Review Summary: After crafting songs of exquisitely Orwellian paranoia for over a decade, Radiohead give us the most human, no-frills album of their entire career.
If there's one thing that fans and detractors alike can say about Radiohead, it's that they never make the same album twice. Sure, Amnesiac is sometimes not-so-affectionately referred to as "Kid B", but its slinky jazz influences and newfound emphasis on rhythm made it an entirely different beast. Therefore, after the bloated, scattershot "Hail to the Thief", the band seemingly decided to move in the opposite direction, creating the stripped-down, understated "In Rainbows", which I personally consider to be the group's best album to date.
Though "15 Step" may start out as a mix of the skittery electronica and equally skittery lyrics that Radiohead had been exploring since Kid A, once the Greenwood brothers layer jazzy, chilled out guitar and bass lines over Selway's drums, the song sharply changes directions. By the end though, the anxiety has come back full-tilt on the edge of a subtly driving bass and Thom's increasingly strung-out vocals. And speaking of these vocals, Thom's voice has never sounded better. After putting it through all sorts of effects on Kid A and Amnesiac, he seems happy to stretch his vocal cords again, and it shows on the gorgeous high note in "Nude", and throughout all of "Weird Fishes/Arpeggi". On the latter, guitar arpeggios spiral dizzily over vocals both from Thom and guitarist Ed O'Brien, who gives a breathtaking performance and makes us all wish that he'd sing more often.
This song, along with the next track "All I Need" serve as two of Radiohead's most direct love songs, proof that Yorke and company have moved on from chilling apocalyptic imagery to something more domestic and personal. "All I Need" in particular is so aching, so confessional that listening to it feels bordeline voyeuristic. However, all these fantastic songs are simply a warmup for the album's centerpiece, "Reckoner". Crystalline fingerpicked guitar hovers over vivid, propulsive percussion track, all while Thom gives one of his most impressive vocal performances to date. Colin Greenwood's bass is beautifully subtle, meshing with the band at all the right moments, and fading away just as delicately.
After "Reckoner", we have "House of Cards", the only track on the album slightly below incredible. It's more relaxed than typical Radiohead fare, the surreal lyrics almost sounding like they could belong to The National. "Jigsaw Falling Into Place" follows, which manages to be the most Radiohead-y track here. Even if you weren't thrilled by the rest of the album, the Latin influence and Thom in full end-is-nigh insanity mode will woo the band's most rigid fans.

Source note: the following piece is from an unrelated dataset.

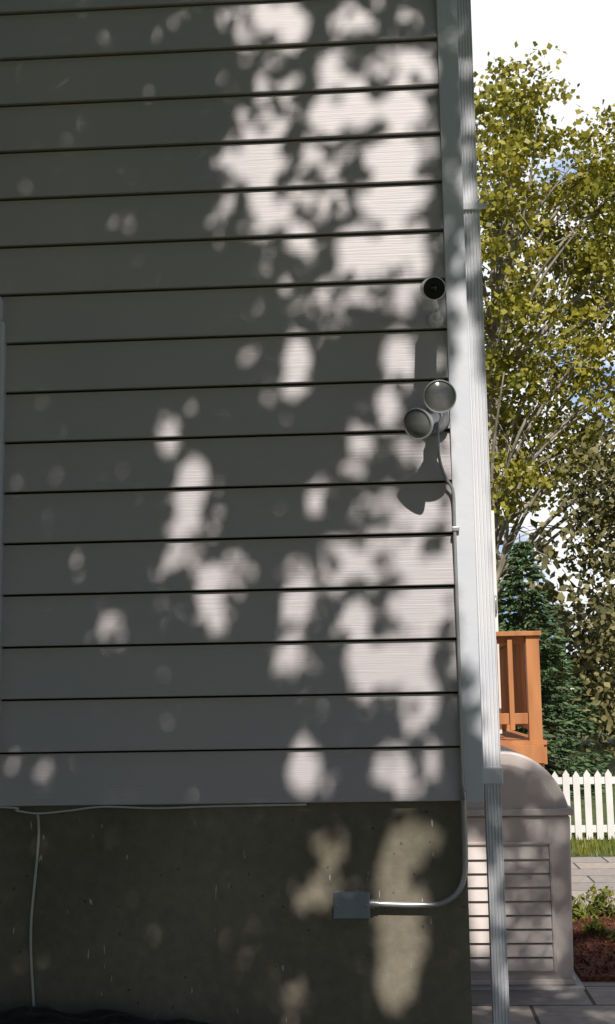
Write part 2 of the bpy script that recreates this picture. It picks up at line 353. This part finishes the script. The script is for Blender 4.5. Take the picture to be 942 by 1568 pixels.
# wanted light pools: image-pixel ellipses cast onto the wall plane, cut as leaf gaps
def wallxz(px,py):
    a=px-471;b=784-py; a0=a+.017*b;b0=b-.017*a;h=2000.3-.1392*b0;up=281.1+.9903*b0;yy=.998*h+.0628*a0;xx=.998*a0-.0628*h
    return xx/yy*D,1.5+up/yy*D
P="""132,15,8,20,.6;272,30,14,22,.7;350,25,20,12,.8;375,50,30,25,.85;430,30,35,22,1;455,45,18,25,1;390,5,45,8,.9;535,40,32,28,.9;590,15,20,12,.6;615,50,20,20,.7;650,40,18,15,.5
290,118,9,10,.6;350,135,14,16,.7;430,110,30,30,.85;400,135,20,18,.85;384,90,14,8,.7;520,110,32,28,.95;500,130,15,12,1;590,95,20,25,.8;625,105,30,28,.95;655,115,15,20,.7
365,180,18,20,.75;420,165,32,14,.85;440,185,12,20,.8;400,205,45,12,.9;500,180,30,30,1;545,175,25,30,1;615,170,36,32,1;655,180,15,25,.8
350,240,14,18,.9;395,255,35,32,1;345,275,20,12,.7;430,250,12,15,.8;500,240,40,22,.9;480,270,35,12,.8;600,245,45,33,1;655,240,20,28,.8
192,345,9,20,.8;345,320,9,15,.9;330,350,8,12,.85;395,310,15,20,1;415,335,25,22,1;470,325,35,25,.95;520,315,28,25,.9;595,315,45,32,1;650,300,15,20,.8;678,330,8,18,.7
405,375,18,8,.8;467,390,17,26,.9;545,385,32,32,1;600,385,35,30,1;630,375,15,25,.9;665,372,10,14,.8;418,415,12,18,.8;555,420,25,12,.9;635,412,25,14,.9
430,450,15,14,.8;520,455,10,22,.9;570,450,35,15,.8;500,450,10,10,.8;455,470,12,14,.75;485,480,8,16,.85;378,470,7,14,.8;620,460,20,26,.95;650,480,20,12,.8;680,470,6,15,.7;510,495,12,12,.8;508,520,10,10,.7
387,552,13,20,.85;457,555,20,32,1;425,570,14,15,.7;458,600,13,12,.85;420,600,15,10,.6;610,548,20,34,1;660,550,17,24,.85;560,550,12,12,.6;596,628,14,26,.95;570,610,15,10,.6
260,655,11,22,.95;258,686,12,8,.95;295,730,23,22,1;290,768,20,18,1;290,800,16,25,1;270,815,12,10,.9;337,807,13,14,.9;547,700,20,32,.9;595,685,18,20,.85;633,700,9,14,.85;657,700,9,30,1;685,690,6,30,.85
483,770,12,25,.97;590,790,20,35,.9;560,790,12,20,.7;640,795,34,13,1;680,770,8,25,.9;272,850,13,20,.95;300,860,12,15,.7;325,890,20,18,1;355,865,14,14,.9;262,890,15,15,.8;375,880,10,18,.7;235,880,7,10,.6;115,875,10,14,.6
258,925,14,15,.85;325,930,17,24,1;333,962,10,14,.8;460,880,22,22,.95;515,860,22,32,.95;575,850,35,30,.95;560,880,20,15,.9;625,835,18,22,.9;645,880,40,14,1;675,850,15,22,.95
172,965,16,20,.95;10,970,10,15,.6;455,930,24,28,.97;500,925,20,15,.7;548,950,17,28,1;515,955,15,18,.8;600,930,18,20,.8;645,935,40,34,1;438,970,12,10,.8
440,1005,17,22,.97;440,1040,15,18,.75;510,995,12,8,.6;480,1045,12,12,.6;555,1020,20,35,1;600,1020,35,35,1;645,1020,22,35,.97;680,1010,10,25,.6;555,1075,14,12,.75;480,1090,14,25,.8;590,1080,15,12,.75;640,1085,26,24,.95;640,1125,22,15,.85;680,1080,12,20,.6
120,1135,8,12,.6;62,1190,14,30,.88;25,1180,8,14,.7;465,1185,22,30,1;510,1210,15,16,.9;290,1222,10,7,.7;590,1180,15,25,.95;620,1165,20,18,.9;650,1165,20,22,.95;625,1210,28,14,.95
510,1290,17,24,.95;530,1310,14,16,.6;500,1350,20,34,.95;468,1370,12,28,.85;620,1295,28,32,1;600,1335,18,30,.95;620,1375,38,16,1;650,1290,16,24,.8;612,1430,30,38,1;605,1500,25,34,1;645,1480,15,30,.7
365,1440,18,30,.75;400,1470,16,22,.65;455,1535,16,28,.85;410,1515,22,18,.55;350,1500,10,25,.5;228,1400,12,24,.5;130,1300,30,40,.35
697,60,10,50,.6;698,130,7,20,.8;700,300,8,40,.6;705,390,14,50,.85;712,480,18,60,.9;716,560,20,50,.97;720,620,30,60,1;722,700,34,90,1;724,800,34,90,1;728,880,36,80,1;738,960,34,70,1;735,1030,32,45,.9;738,1090,18,40,.7;758,1050,14,120,1;722,100,7,120,.8;724,330,8,200,.85;768,1330,9,90,.85;774,1480,9,80,.85"""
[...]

We then close with "Videotape", beginning with a stop-you-in-your-tracks beautiful piano line, and slowly building to a shuddering, drunken clatter of percussive electronica. Thom delivers sincere lines like "you are my center when I spin away, out of control on videotape" with such conviction that you'd be hard pressed not to identify with him.
With this album, Radiohead took a creative leap nearly as daring as that of Kid A: to strip away all their lyrical trademarks as well as musical, to create an album that thrives on understatement and subtlety. It's a testament to the group as songwriters, musicians and lyricists, nad it's one that I onsider absolutely essential to any music collection.